2006/07/07

Grilos

Na estação, com os olhos ainda empapados de sono, faço uma descoberta. Para além do ruído dos comboios, das obras, das conversas dos passageiros, dos carros, do piar dos pardais e dos pombos, há um outro barulho que se ouve. São grilos. Ouvem-se grilos nesta estação de subúrbio. O ruído, que parece um crocitar de chamas, não lhes sai pela boca. É sabido. Tal ruído é provocado pela vibração dos corpos dos machos durante a altura do acasalamento para atrair as fêmeas. Explicou-me o meu pai que sabe tudo sobre bichos.

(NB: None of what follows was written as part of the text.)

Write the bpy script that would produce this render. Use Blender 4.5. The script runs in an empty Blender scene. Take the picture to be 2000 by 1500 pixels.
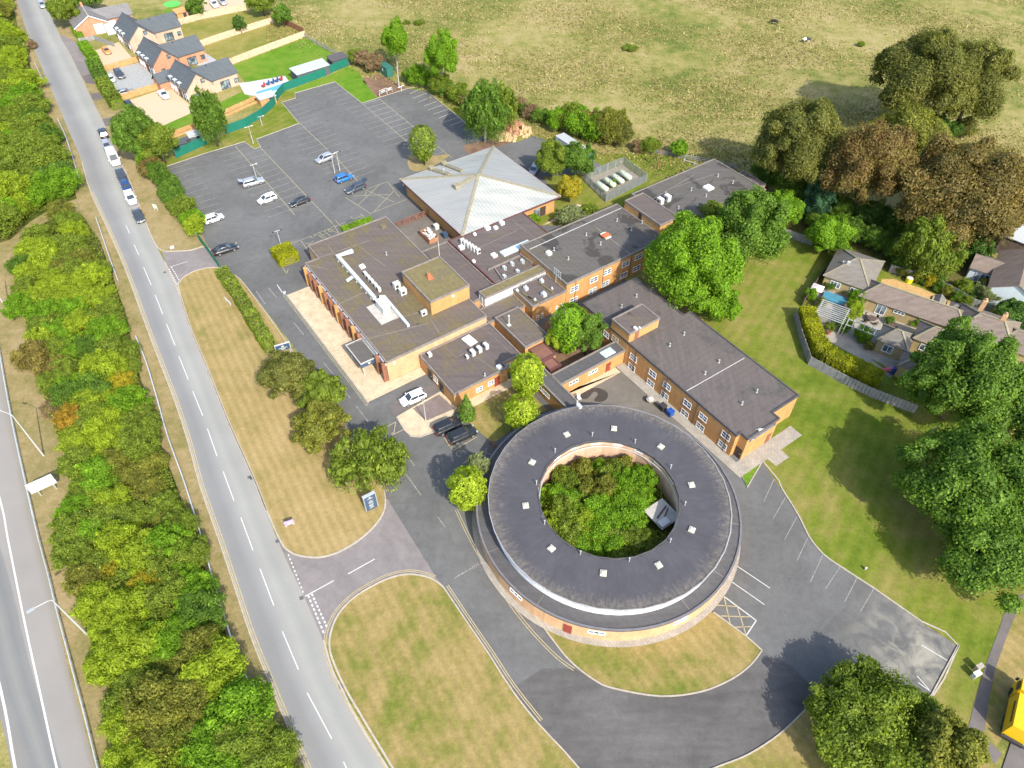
import bpy, bmesh, math, random
import numpy as np
from mathutils import Vector, Matrix
S = bpy.context.scene
COL = S.collection
R_ = math.radians
# ---------------------------------------------------------------- camera
H, F, TH, ROLL, YAW = 84.0, 1406.12, 0.826430, 0.0073745, -0.949916
fw = Vector((0, math.cos(TH), -math.sin(TH))); r0 = Vector((1, 0, 0)); u0 = r0.cross(fw)
CR = r0*math.cos(ROLL)+u0*math.sin(ROLL); CU = -r0*math.sin(ROLL)+u0*math.cos(ROLL)
cam = bpy.data.cameras.new('camera'); camo = bpy.data.objects.new('camera', cam); COL.objects.link(camo)
cam.sensor_width = 36; cam.sensor_fit = 'HORIZONTAL'; cam.lens = 36*F/2000; cam.clip_end = 8000; cam.clip_start = 0.5
camo.matrix_world = Matrix(((CR.x, CU.x, -fw.x, 0), (CR.y, CU.y, -fw.y, 0), (CR.z, CU.z, -fw.z, H), (0, 0, 0, 1)))
S.camera = camo
# ---------------------------------------------------------------- light
UA = Vector((math.cos(YAW), math.sin(YAW), 0)); UB = Vector((-math.sin(YAW), math.cos(YAW), 0))
SUN_EL = R_(41)
sd = (UA - 0.10*UB).normalized()                    # horizontal direction towards the sun
w = bpy.data.worlds.new('World'); S.world = w; w.use_nodes = True
nt = w.node_tree; nt.nodes.clear()
sky = nt.nodes.new('ShaderNodeTexSky'); sky.sky_type = 'NISHITA'; sky.sun_disc = False
sky.sun_elevation = SUN_EL; sky.sun_rotation = math.atan2(sd.x, sd.y)
sky.air_density = 1.0; sky.dust_density = 2.0
bg = nt.nodes.new('ShaderNodeBackground'); bg.inputs['Strength'].default_value = 0.15
wo = nt.nodes.new('ShaderNodeOutputWorld')
nt.links.new(sky.outputs[0], bg.inputs[0]); nt.links.new(bg.outputs[0], wo.inputs[0])
sun = bpy.data.lights.new('sun', 'SUN'); sun.energy = 3.0; sun.angle = R_(0.6); sun.color = (1.0, 0.94, 0.84)
suno = bpy.data.objects.new('sun', sun); COL.objects.link(suno)
ld = -(sd*math.cos(SUN_EL)+Vector((0, 0, math.sin(SUN_EL))))
suno.rotation_euler = ld.to_track_quat('-Z', 'Y').to_euler(); suno.location = (0, 0, 120)
S.view_settings.view_transform = 'Standard'; S.view_settings.look = 'None'
S.view_settings.exposure = 1.16; S.view_settings.gamma = 1
# ---------------------------------------------------------------- helpers: geometry
def ray(px, py): return CR*((px-1000)/F) - CU*((py-750)/F) + fw
def at(px, py, z=0.0):
    d = ray(px, py); t = (z-H)/d.z
    return Vector((d.x*t, d.y*t, z))
def lc(px, py, z=0.0):
    p = at(px, py, z); return (p.dot(UA), p.dot(UB))
def W(u, v, z=0.0): return UA*u + UB*v + Vector((0, 0, z))
def on_v(px, py, v):                                # ray meets the wall plane v=const -> (u,z)
    d = ray(px, py); t = v/d.dot(UB); return d.dot(UA)*t, H+d.z*t
def on_u(px, py, u):
    d = ray(px, py); t = u/d.dot(UA); return d.dot(UB)*t, H+d.z*t
def project(P):
    d = Vector(P)-Vector((0, 0, H)); f = d.dot(fw)
    return 1000+F*d.dot(CR)/f, 750-F*d.dot(CU)/f
def height(base, top):
    g = at(*base); lo, hi = 0.0, 40.0
    for _ in range(40):
        m = (lo+hi)/2
        if project((g.x, g.y, m))[1] > top[1]: lo = m
        else: hi = m
    return lo
def cr(pts, n=6, closed=False):                     # Catmull-Rom through points
    P = [Vector(p) for p in pts]; out = []; N = len(P)
    for i in range(N if closed else N-1):
        if closed: a, b, c, d = P[(i-1) % N], P[i], P[(i+1) % N], P[(i+2) % N]
        else: a, b, c, d = P[max(i-1, 0)], P[i], P[i+1], P[min(i+2, N-1)]
        for k in range(n):
            t = k/n
            out.append(0.5*((2*b)+(c-a)*t+(2*a-5*b+4*c-d)*t*t+(3*b-a-3*c+d)*t**3))
    if not closed: out.append(P[-1].copy())
    return out
def pts(l, z=0.0): return [at(x, y, z) for x, y in l]
class MB:
    def __init__(s): s.v = []; s.f = []; s.m = []; s.uv = None
    def face(s, vs, m=0):
        b = len(s.v); s.v += [tuple(p) for p in vs]; s.f.append(tuple(range(b, b+len(vs)))); s.m.append(m)
    def box(s, c, d, rot=0.0, m=0, taper=1.0):
        b = len(s.v); cs, sn = math.cos(rot), math.sin(rot)
        for z in (-.5, .5):
            k = taper if z > 0 else 1
            for x, y in ((-.5, -.5), (.5, -.5), (.5, .5), (-.5, .5)):
                X, Y = x*d[0]*k, y*d[1]*k
                s.v.append((c[0]+X*cs-Y*sn, c[1]+X*sn+Y*cs, c[2]+z*d[2]))
        for q in ((3, 2, 1, 0), (4, 5, 6, 7), (0, 1, 5, 4), (1, 2, 6, 5), (2, 3, 7, 6), (3, 0, 4, 7)):
            s.f.append(tuple(b+i for i in q)); s.m.append(m)
        return s
    def bx(s, x0, x1, y0, y1, z0, z1, m=0):
        return s.box(((x0+x1)/2, (y0+y1)/2, (z0+z1)/2), (abs(x1-x0), abs(y1-y0), z1-z0), 0, m)
    def prism(s, poly, z0, z1, m=0, top=True, bottom=False, mt=None):
        n = len(poly); a = sum(poly[i][0]*poly[(i+1) % n][1]-poly[(i+1) % n][0]*poly[i][1] for i in range(n))
        if a < 0: poly = poly[::-1]
        b = len(s.v)
        for p in poly: s.v.append((p[0], p[1], z0))
        for p in poly: s.v.append((p[0], p[1], z1))
        for i in range(n):
            j = (i+1) % n; s.f.append((b+i, b+j, b+n+j, b+n+i)); s.m.append(m)
        if top: s.f.append(tuple(range(b+n, b+2*n))); s.m.append(m if mt is None else mt)
        if bottom: s.f.append(tuple(range(b+n-1, b-1, -1))); s.m.append(m)
        return s
    def tube(s, path, rad, n=8, m=0, cap=True):
        P = [Vector(p) for p in path]; b0 = len(s.v); L = len(P)
        rs = rad if isinstance(rad, (list, tuple)) else [rad]*L
        for i, p in enumerate(P):
            d = (P[min(i+1, L-1)]-P[max(i-1, 0)]).normalized()
            x = d.cross(Vector((0, 0, 1)))
            if x.length < 1e-3: x = Vector((1, 0, 0))
            x.normalize(); y = d.cross(x)
            for k in range(n):
                a = 2*math.pi*k/n; s.v.append(tuple(p+(x*math.cos(a)+y*math.sin(a))*rs[i]))
        for i in range(L-1):
            for k in range(n):
                k2 = (k+1) % n; s.f.append((b0+i*n+k, b0+i*n+k2, b0+(i+1)*n+k2, b0+(i+1)*n+k)); s.m.append(m)
        if cap:
            s.f.append(tuple(b0+k for k in range(n-1, -1, -1))); s.m.append(m)
            s.f.append(tuple(b0+(L-1)*n+k for k in range(n))); s.m.append(m)
        return s
    def strip(s, path, w, h, m=0):                 # a kerb-like strip (box section) along a path on the ground
        P = [Vector(p) for p in path]; L = len(P); b = len(s.v)
        for i, p in enumerate(P):
            d = (P[min(i+1, L-1)]-P[max(i-1, 0)]); d.z = 0; d.normalize(); nrm = Vector((-d.y, d.x, 0))
            for q, zz in ((-.5, 0), (-.5, h), (.5, h), (.5, 0)): s.v.append(tuple(p+nrm*(w*q)+Vector((0, 0, zz))))
        for i in range(L-1):
            for k in range(3): s.f.append((b+i*4+k, b+i*4+4+k, b+i*4+5+k, b+i*4+k+1)); s.m.append(m)
        s.f.append((b, b+1, b+2, b+3)); s.m.append(m); e = b+(L-1)*4; s.f.append((e+3, e+2, e+1, e)); s.m.append(m)
        return s
    def line(s, path, w, z=0.0, m=0):              # flat painted line
        P = [Vector(p) for p in path]; L = len(P); b = len(s.v)
        for i, p in enumerate(P):
            d = (P[min(i+1, L-1)]-P[max(i-1, 0)]); d.z = 0; d.normalize(); nrm = Vector((-d.y, d.x, 0))*(w/2)
            s.v.append((p.x+nrm.x, p.y+nrm.y, z)); s.v.append((p.x-nrm.x, p.y-nrm.y, z))
        for i in range(L-1): s.f.append((b+2*i+1, b+2*i+3, b+2*i+2, b+2*i)); s.m.append(m)
        return s
    def mesh(s, name, mats, smooth=False, off=None):
        me = bpy.data.meshes.new(name)
        vs = s.v if off is None else [(x-off[0], y-off[1], z-off[2]) for x, y, z in s.v]
        me.from_pydata(vs, [], s.f)
        for m in (mats if isinstance(mats, (list, tuple)) else [mats]): me.materials.append(m)
        me.polygons.foreach_set('material_index', s.m)
        if smooth: me.polygons.foreach_set('use_smooth', [True]*len(s.f))
        me.update(); return me
    def build(s, name, mats, parent=None, smooth=False, rel=True, kind=None):
        off = parent.location if (parent is not None and rel) else None
        o = bpy.data.objects.new(name, s.mesh(name, mats, smooth, off)); COL.objects.link(o)
        if parent is not None: o.parent = parent
        if kind: o['kind'] = kind
        return o
def thing(name, label, cat, loc=(0, 0, 0), rot=0.0, group=None):
    o = bpy.data.objects.new(name, None); COL.objects.link(o); o.empty_display_size = 0.5
    o.location = loc; o.rotation_euler = (0, 0, rot); o['label'] = label; o['category'] = cat
    if group: o['group'] = group
    return o
def tag(o, label, cat, group=None):
    o['label'] = label; o['category'] = cat
    if group: o['group'] = group
    return o
def struct(name, mb, m): return mb.build(name, m, kind='structure')
def dup(root, loc, rot, label, group=None, scale=None):
    r = root.copy(); COL.objects.link(r); r.location = loc; r.rotation_euler = (0, 0, rot); r['label'] = label
    if group: r['group'] = group
    if scale: r.scale = scale
    for ch in list(root.children):
        c = ch.copy(); COL.objects.link(c); c.parent = r
        for g in list(ch.children):
            d = g.copy(); COL.objects.link(d); d.parent = c
    return r
# ---------------------------------------------------------------- helpers: materials
def rgb(c): return (c[0], c[1], c[2], 1)
MATS = {}
def newmat(name):
    m = bpy.data.materials.new(name); m.use_nodes = True; MATS[name] = m
    t = m.node_tree; t.nodes.clear()
    o = t.nodes.new('ShaderNodeOutputMaterial'); b = t.nodes.new('ShaderNodeBsdfPrincipled')
    t.links.new(b.outputs[0], o.inputs[0]); return m, t, b, o
def N(t, ty, **k):
    n = t.nodes.new(ty)
    for a, v in k.items(): setattr(n, a, v)
    return n
def coords(t, scale=(1, 1, 1), rot=0.0, obj=False):
    if obj: src = N(t, 'ShaderNodeTexCoord').outputs['Object']
    else: src = N(t, 'ShaderNodeNewGeometry').outputs['Position']
    mp = N(t, 'ShaderNodeMapping'); mp.inputs['Scale'].default_value = scale; mp.inputs['Rotation'].default_value = (0, 0, rot)
    t.links.new(src, mp.inputs[0]); return mp.outputs[0]
def noise(t, vec, scale, detail=4, rough=.55, dist=0.0):
    n = N(t, 'ShaderNodeTexNoise'); n.inputs['Scale'].default_value = scale; n.inputs['Detail'].default_value = detail
    n.inputs['Roughness'].default_value = rough; n.inputs['Distortion'].default_value = dist
    t.links.new(vec, n.inputs['Vector']); return n.outputs['Fac']
def ramp(t, fac, stops):
    r = N(t, 'ShaderNodeValToRGB'); e = r.color_ramp.elements
    while len(e) < len(stops): e.new(0.5)
    for k, (p, c) in enumerate(stops):
        e[k].position = p; e[k].color = rgb(c) if len(c) == 3 else c
    t.links.new(fac, r.inputs[0]); return r.outputs[0]
def mix(t, fac, a, b, mode='MIX'):
    m = N(t, 'ShaderNodeMix', data_type='RGBA', blend_type=mode)
    if isinstance(fac, float): m.inputs[0].default_value = fac
    else: t.links.new(fac, m.inputs[0])
    for i, x in ((6, a), (7, b)):
        if isinstance(x, tuple): m.inputs[i].default_value = rgb(x)
        else: t.links.new(x, m.inputs[i])
    return m.outputs[2]
def bumpit(t, b, fac, st=.3, dist=.1):
    n = N(t, 'ShaderNodeBump'); n.inputs['Strength'].default_value = st; n.inputs['Distance'].default_value = dist
    t.links.new(fac, n.inputs['Height']); t.links.new(n.outputs[0], b.inputs['Normal'])
def plain(name, c, rough=.6, metal=0.0, var=0.12, vs=1.3, spec=.3, coat=0.0):
    m, t, b, o = newmat(name); v = coords(t)
    f = noise(t, v, vs, 4); lo = tuple(x*(1-var) for x in c); hi = tuple(min(1, x*(1+var)) for x in c)
    t.links.new(ramp(t, f, [(.3, lo), (.7, hi)]), b.inputs['Base Color'])
    b.inputs['Roughness'].default_value = rough; b.inputs['Metallic'].default_value = metal
    b.inputs['Specular IOR Level'].default_value = spec
    if coat: b.inputs['Coat Weight'].default_value = coat; b.inputs['Coat Roughness'].default_value = .05
    return m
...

Onde se escondem os grilos machos nesta estação? Não os vejo e, no entanto, o cri-cri que eles fazem diz-me que eles estão por perto. E por onde andam as fêmeas? Ora, aqui está um assunto que verdadeiramente me interessa. Mais, muito mais, que os outros que fazem as capas dos jornais. Não me interessam os mísseis provocatórios que a Coreia lançou sobre o mar. Nem sequer o impasse eleitoral no México. Ando cansada do mundo e o mundo, sei-o, anda cansado de mim. Concentro-me, pois, nos grilos e no som que fazem. Parece uma sinfonia minimalista, moderna e desinteressante. Os grilos só podem estar por baixo das pedras que preenchem os carris. É de lá, das profundezas da estação, que vem o som. Deve haver centenas de grilos nesta estação. Acasalando. O meu comboio chega. Uma anaconda gigante. A maior do mundo. Engole-me de um só trago.